A common trend in special education in the United States is the overrepresentation of minority students among those receiving services. These disparities raise concerns about whether millions of students are identified correctly for services and the impact of these decisions on student learning. Research in this area has focused on the role of teachers, often using vignettes to probe for biases in referrals for service and how disability labeling may impact perceptions of students. These studies, however, do not represent adequately how teachers would view their own students in terms of disability. In two separate studies that comprise this dissertation, I analyze data from two large-scale nationally representative surveys of high school students and their teachers to further understand racial disparities in special education and the impact of disability labeling. In the first study, I investigate whether there are disparities in teacher perceptions of disabilities by student race. In the second study, I examine whether teacher perceptions of student disability lead to teachers holding lower educational expectations of those students and students reporting lower engagement in the classroom.

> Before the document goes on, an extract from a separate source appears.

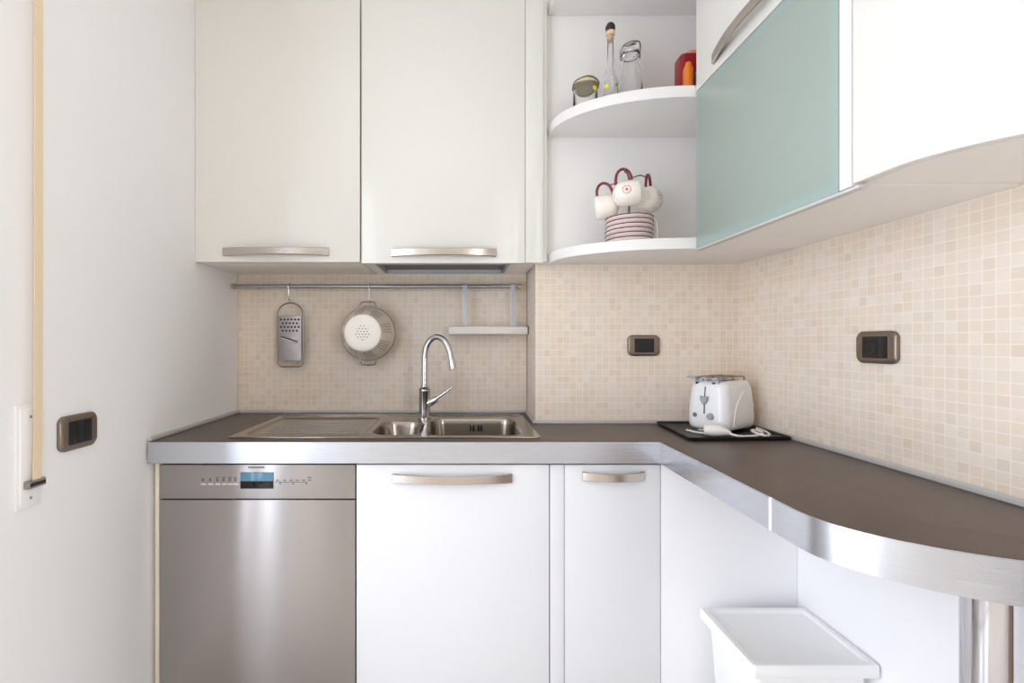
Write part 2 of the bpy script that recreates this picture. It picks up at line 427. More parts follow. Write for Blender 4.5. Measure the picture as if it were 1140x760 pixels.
# ---------------------------------------------------------------- base units
YD = 1.475                                  # front plane of the doors
def handle(bm, c, along, out, length, hgt=.028, bow=.024, th=.007, n=22):
    c, al, ou = Vector(c), Vector(along), Vector(out); up = Vector((0, 0, 1)); rings = []
    for i in range(n+1):
        t = 2*i/n - 1
        o = .007 + bow*(1 - abs(t)**2.2)
        inner = max(-.002, o - th) if abs(t) < .965 else -.002
        hh = hgt/2*(1 - .12*(1-abs(t)**2)); p = c + al*(t*length/2); e = .0018
        rings.append([p + ou*q + up*z for q, z in ((inner, -hh), (o-e, -hh), (o, -hh+e), (o, hh-e), (o-e, hh), (inner, hh))])
    return loft(bm, rings)

# dishwasher
t = thing('dishwasher', 'stainless steel dishwasher under the left end of the worktop', 'dishwasher', (-.627, 1.75, 0))
obj('body', bx(-.925, -.328, 1.500, 2.03, .10, .828), 'gap', t)
obj('door_panel', bx(-.9285, -.3215, YD, 1.499, .115, .7165, bev=.002), 'steel_v', t)
cp = obj('control_panel', bx(-.9285, -.3215, YD, 1.499, .7200, .8255, bev=.002), 'steel_v', t)
cp['label'] = 'steel strip with display and programme buttons'
px = lambda x: (x-511)*YD/530
pz = lambda y: CZ - (y-381)*YD/530
ds = obj('display', bx(px(268), px(304.5), YD-.0035, YD+.002, pz(543.5), pz(525.5), bev=.001), 'display', cp)
for x in (227, 235, 243, 250.5, 257, 263): obj('button', bx(px(x-3), px(x+2.4), YD-.002, YD+.001, pz(539.3), pz(537.9), bev=.0004), 'markwhite', cp)
marks = [(x-1.2, x+1.2, 535.4, 532.2) for x in (226, 234, 242, 249, 256, 262)] + [(x-2, x+2, 531.4, 530.6) for x in (242, 249, 256, 262)]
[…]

I found in the first study that the odds of teachers perceiving minority students as having a disability were 1.1 to 2.2 times higher than the odds for White students. However, controlling for background differences resulted in either parity or under-identification. My analyses in the second study using a student fixed-effects strategy revealed that the odds that a teacher expected a student who is perceived to have a disability to attend college is 0.40 times the odds of a student who was not perceived to have a disability. Lastly, when a teacher perceived that a student possessed a disability, the classroom confidence of the student was lower by about 0.19 standard deviations. Overall, since teachers are less likely to perceive minority students as having a disability, when background characteristics are controlled, this means teachers may need additional training in detecting disabilities. Furthermore, since teacher perceptions of student disability impacted their expectations of students and their students' classroom confidence, schools may need to better monitor how teachers and students respond to disability labels.